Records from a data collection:
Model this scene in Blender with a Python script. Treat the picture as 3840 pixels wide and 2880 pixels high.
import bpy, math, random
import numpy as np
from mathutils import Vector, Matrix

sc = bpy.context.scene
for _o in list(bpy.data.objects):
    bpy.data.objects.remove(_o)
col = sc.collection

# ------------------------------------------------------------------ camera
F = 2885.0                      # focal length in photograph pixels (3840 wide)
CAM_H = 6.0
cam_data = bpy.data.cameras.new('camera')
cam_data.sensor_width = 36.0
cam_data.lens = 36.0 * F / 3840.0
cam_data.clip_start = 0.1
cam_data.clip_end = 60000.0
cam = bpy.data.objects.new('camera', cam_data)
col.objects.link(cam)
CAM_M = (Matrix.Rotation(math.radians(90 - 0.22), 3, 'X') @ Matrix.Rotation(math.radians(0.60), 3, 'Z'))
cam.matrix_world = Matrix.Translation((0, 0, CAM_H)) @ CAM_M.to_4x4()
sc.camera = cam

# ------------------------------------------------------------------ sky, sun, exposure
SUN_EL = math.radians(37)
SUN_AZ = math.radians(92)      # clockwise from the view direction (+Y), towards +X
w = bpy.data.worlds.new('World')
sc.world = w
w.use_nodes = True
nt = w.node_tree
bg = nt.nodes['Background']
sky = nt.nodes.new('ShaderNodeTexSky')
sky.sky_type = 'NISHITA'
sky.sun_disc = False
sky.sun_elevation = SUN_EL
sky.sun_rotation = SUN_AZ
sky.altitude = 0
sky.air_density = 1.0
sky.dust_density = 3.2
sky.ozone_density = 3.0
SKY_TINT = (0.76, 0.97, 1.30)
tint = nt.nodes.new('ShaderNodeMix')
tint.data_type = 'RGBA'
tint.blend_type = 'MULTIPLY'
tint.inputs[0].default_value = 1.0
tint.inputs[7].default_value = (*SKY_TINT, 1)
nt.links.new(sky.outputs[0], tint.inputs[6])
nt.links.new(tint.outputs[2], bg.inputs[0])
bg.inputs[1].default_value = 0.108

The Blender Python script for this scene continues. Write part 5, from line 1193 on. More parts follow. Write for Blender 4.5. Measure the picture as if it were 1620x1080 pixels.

Problem to solve - Take the entries and copy them out exactly.

Written answer -
Model this scene in Blender with a Python script. Treat the picture as 3840 pixels wide and 2880 pixels high.
import bpy, math, random
import numpy as np
from mathutils import Vector, Matrix

sc = bpy.context.scene
for _o in list(bpy.data.objects):
    bpy.data.objects.remove(_o)
col = sc.collection

# ------------------------------------------------------------------ camera
F = 2885.0                      # focal length in photograph pixels (3840 wide)
CAM_H = 6.0
cam_data = bpy.data.cameras.new('camera')
cam_data.sensor_width = 36.0
cam_data.lens = 36.0 * F / 3840.0
cam_data.clip_start = 0.1
cam_data.clip_end = 60000.0
cam = bpy.data.objects.new('camera', cam_data)
col.objects.link(cam)
CAM_M = (Matrix.Rotation(math.radians(90 - 0.22), 3, 'X') @ Matrix.Rotation(math.radians(0.60), 3, 'Z'))
cam.matrix_world = Matrix.Translation((0, 0, CAM_H)) @ CAM_M.to_4x4()
sc.camera = cam

# ------------------------------------------------------------------ sky, sun, exposure
SUN_EL = math.radians(37)
SUN_AZ = math.radians(92)      # clockwise from the view direction (+Y), towards +X
w = bpy.data.worlds.new('World')
sc.world = w
w.use_nodes = True
nt = w.node_tree
bg = nt.nodes['Background']
sky = nt.nodes.new('ShaderNodeTexSky')
sky.sky_type = 'NISHITA'
sky.sun_disc = False
sky.sun_elevation = SUN_EL
sky.sun_rotation = SUN_AZ
sky.altitude = 0
sky.air_density = 1.0
sky.dust_density = 3.2
sky.ozone_density = 3.0
SKY_TINT = (0.76, 0.97, 1.30)
tint = nt.nodes.new('ShaderNodeMix')
tint.data_type = 'RGBA'
tint.blend_type = 'MULTIPLY'
tint.inputs[0].default_value = 1.0
tint.inputs[7].default_value = (*SKY_TINT, 1)
nt.links.new(sky.outputs[0], tint.inputs[6])
nt.links.new(tint.outputs[2], bg.inputs[0])
bg.inputs[1].default_value = 0.108

The Blender Python script for this scene continues. Write part 5, from line 1193 on. More parts follow. Write for Blender 4.5. Measure the picture as if it were 1620x1080 pixels.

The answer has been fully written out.